▶ Exercise aim
Find each line with the string "empty" and report it.

▶ Data supplied
- - -

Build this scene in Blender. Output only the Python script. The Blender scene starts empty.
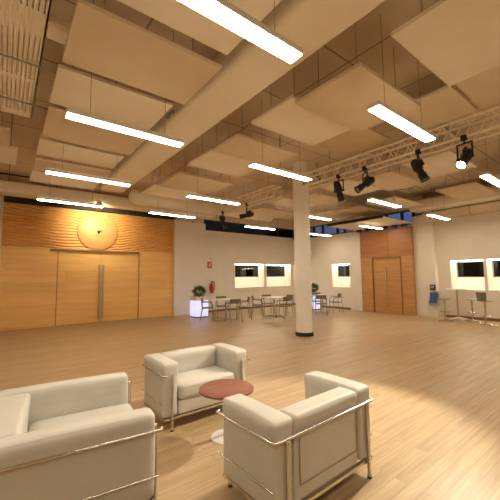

- - -

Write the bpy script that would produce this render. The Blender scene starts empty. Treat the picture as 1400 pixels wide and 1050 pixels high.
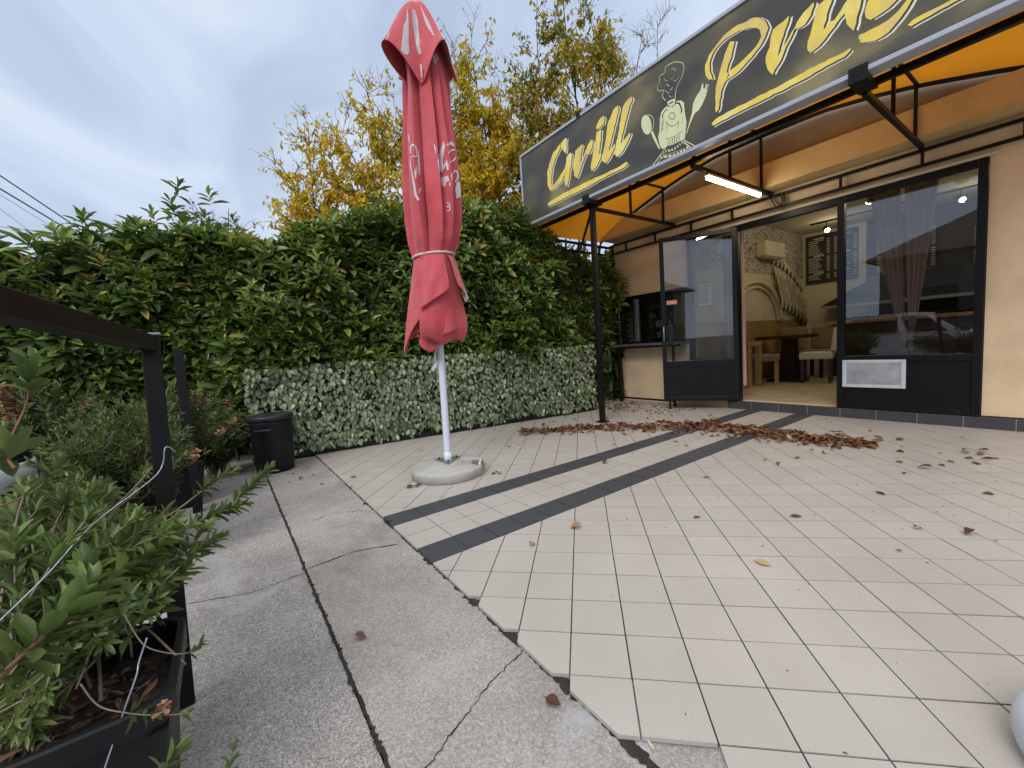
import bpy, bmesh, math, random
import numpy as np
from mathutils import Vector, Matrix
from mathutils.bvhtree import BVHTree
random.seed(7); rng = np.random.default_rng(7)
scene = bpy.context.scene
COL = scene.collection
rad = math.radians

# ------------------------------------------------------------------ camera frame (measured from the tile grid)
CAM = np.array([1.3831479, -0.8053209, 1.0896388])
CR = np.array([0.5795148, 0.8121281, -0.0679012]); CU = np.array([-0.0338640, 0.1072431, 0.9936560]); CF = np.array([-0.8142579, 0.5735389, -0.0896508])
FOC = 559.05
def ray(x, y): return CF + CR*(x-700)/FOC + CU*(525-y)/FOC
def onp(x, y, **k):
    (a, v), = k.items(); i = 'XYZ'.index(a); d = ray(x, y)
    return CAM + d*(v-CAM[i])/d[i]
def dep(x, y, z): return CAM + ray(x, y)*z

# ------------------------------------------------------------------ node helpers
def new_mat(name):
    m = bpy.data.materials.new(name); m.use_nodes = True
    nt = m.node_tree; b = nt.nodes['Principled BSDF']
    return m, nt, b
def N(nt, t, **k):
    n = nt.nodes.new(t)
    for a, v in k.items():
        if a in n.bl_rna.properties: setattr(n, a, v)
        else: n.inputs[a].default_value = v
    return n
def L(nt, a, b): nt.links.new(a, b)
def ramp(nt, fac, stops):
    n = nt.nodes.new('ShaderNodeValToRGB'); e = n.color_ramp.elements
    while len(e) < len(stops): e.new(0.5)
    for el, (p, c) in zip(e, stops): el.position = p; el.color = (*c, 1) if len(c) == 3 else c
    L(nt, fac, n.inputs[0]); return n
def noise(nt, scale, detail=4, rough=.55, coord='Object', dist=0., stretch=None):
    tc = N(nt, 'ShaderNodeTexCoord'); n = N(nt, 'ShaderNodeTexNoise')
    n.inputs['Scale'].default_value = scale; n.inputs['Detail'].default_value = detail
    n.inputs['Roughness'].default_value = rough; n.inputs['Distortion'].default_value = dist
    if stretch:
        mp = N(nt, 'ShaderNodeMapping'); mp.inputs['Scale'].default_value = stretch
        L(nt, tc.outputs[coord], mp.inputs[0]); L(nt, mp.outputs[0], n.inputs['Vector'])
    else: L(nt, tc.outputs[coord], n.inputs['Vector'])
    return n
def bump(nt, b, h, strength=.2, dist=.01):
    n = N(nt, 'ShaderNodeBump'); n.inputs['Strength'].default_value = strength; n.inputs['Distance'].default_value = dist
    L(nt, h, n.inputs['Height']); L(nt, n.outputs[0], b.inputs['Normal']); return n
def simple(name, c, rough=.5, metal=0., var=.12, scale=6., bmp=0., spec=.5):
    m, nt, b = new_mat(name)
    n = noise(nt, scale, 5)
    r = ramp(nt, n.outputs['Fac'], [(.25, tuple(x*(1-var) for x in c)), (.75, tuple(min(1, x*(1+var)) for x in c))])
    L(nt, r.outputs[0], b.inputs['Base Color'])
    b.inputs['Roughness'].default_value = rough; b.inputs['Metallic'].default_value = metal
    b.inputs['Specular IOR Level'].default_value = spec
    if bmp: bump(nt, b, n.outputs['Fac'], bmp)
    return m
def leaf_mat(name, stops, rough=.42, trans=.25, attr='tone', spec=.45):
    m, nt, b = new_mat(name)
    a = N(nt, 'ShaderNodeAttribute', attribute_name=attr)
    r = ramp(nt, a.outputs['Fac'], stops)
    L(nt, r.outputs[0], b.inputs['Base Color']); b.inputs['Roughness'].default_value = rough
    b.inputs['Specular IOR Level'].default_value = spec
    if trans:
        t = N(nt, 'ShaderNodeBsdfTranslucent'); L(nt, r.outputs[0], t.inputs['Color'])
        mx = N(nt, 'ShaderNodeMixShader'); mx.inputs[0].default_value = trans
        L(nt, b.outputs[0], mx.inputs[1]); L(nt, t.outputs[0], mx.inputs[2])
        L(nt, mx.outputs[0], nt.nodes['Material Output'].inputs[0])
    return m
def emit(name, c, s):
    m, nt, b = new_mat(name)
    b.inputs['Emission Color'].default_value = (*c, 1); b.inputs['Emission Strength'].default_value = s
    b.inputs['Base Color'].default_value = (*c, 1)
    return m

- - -

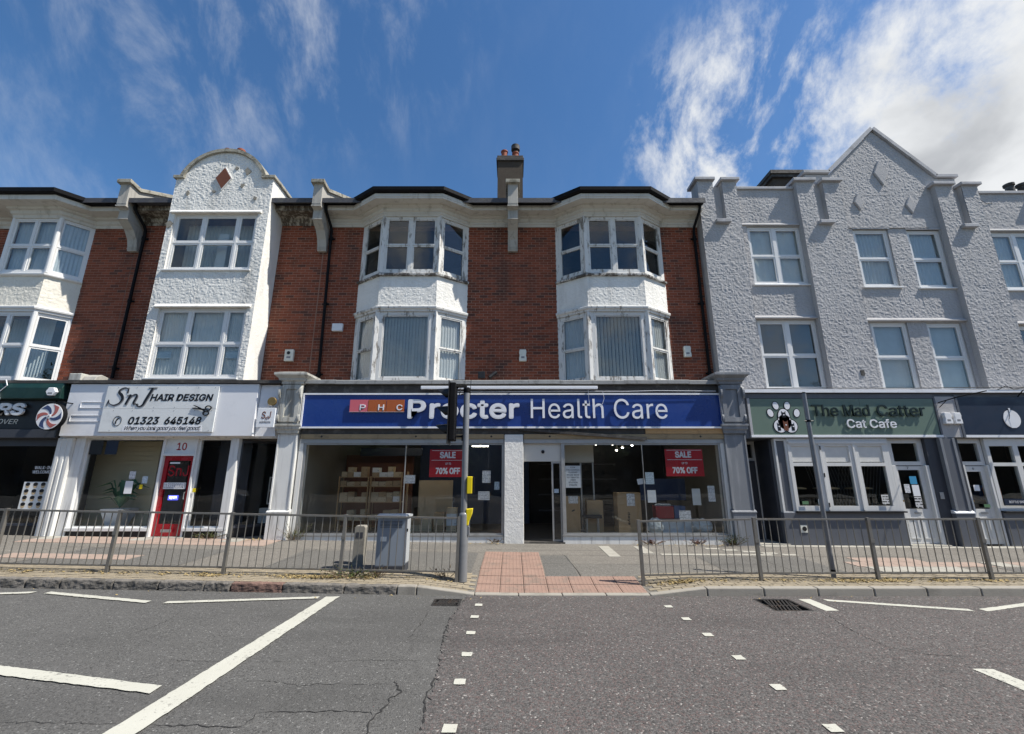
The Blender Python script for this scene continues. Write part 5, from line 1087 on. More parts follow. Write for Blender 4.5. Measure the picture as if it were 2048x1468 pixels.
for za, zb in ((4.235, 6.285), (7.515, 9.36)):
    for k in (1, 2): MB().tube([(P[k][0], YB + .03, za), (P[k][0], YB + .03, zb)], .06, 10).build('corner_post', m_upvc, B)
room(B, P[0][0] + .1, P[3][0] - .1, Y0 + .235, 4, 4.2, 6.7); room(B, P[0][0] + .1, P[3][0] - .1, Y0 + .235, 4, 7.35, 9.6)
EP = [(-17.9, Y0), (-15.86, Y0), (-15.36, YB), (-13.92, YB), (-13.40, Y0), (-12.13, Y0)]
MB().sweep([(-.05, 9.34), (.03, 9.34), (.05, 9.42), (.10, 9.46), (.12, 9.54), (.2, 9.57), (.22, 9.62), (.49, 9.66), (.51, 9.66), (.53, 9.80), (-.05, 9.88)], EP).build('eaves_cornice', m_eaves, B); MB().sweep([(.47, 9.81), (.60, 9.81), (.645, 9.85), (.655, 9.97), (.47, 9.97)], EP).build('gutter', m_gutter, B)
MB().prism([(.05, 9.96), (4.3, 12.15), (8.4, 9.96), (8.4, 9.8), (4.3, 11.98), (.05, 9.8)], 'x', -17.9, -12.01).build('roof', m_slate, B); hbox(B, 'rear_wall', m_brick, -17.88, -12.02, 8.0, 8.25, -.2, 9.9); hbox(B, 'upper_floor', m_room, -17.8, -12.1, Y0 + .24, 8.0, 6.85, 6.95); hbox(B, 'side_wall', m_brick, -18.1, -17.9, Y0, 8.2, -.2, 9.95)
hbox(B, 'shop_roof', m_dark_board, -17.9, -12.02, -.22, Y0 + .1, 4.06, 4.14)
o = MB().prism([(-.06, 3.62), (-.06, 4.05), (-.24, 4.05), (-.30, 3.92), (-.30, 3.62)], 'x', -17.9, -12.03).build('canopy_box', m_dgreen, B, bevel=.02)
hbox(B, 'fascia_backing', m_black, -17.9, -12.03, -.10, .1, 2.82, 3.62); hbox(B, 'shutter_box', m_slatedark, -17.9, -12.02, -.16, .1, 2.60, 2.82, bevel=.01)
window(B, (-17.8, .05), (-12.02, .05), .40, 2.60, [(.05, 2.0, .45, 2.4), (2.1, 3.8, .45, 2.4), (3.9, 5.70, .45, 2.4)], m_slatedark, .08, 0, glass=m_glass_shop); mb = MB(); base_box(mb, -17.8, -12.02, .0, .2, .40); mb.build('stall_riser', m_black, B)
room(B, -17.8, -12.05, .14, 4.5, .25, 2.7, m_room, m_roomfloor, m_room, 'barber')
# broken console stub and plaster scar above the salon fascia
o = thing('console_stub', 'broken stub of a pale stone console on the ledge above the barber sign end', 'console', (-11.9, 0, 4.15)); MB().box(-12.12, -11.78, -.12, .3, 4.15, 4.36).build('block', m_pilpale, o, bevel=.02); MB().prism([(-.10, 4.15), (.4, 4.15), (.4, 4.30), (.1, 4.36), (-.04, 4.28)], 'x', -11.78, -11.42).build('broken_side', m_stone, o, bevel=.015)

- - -

▶ Answer to this problem
Build this scene in Blender. Output only the Python script. The Blender scene starts empty.
Write the bpy script that would produce this render. The Blender scene starts empty. Treat the picture as 1400 pixels wide and 1050 pixels high.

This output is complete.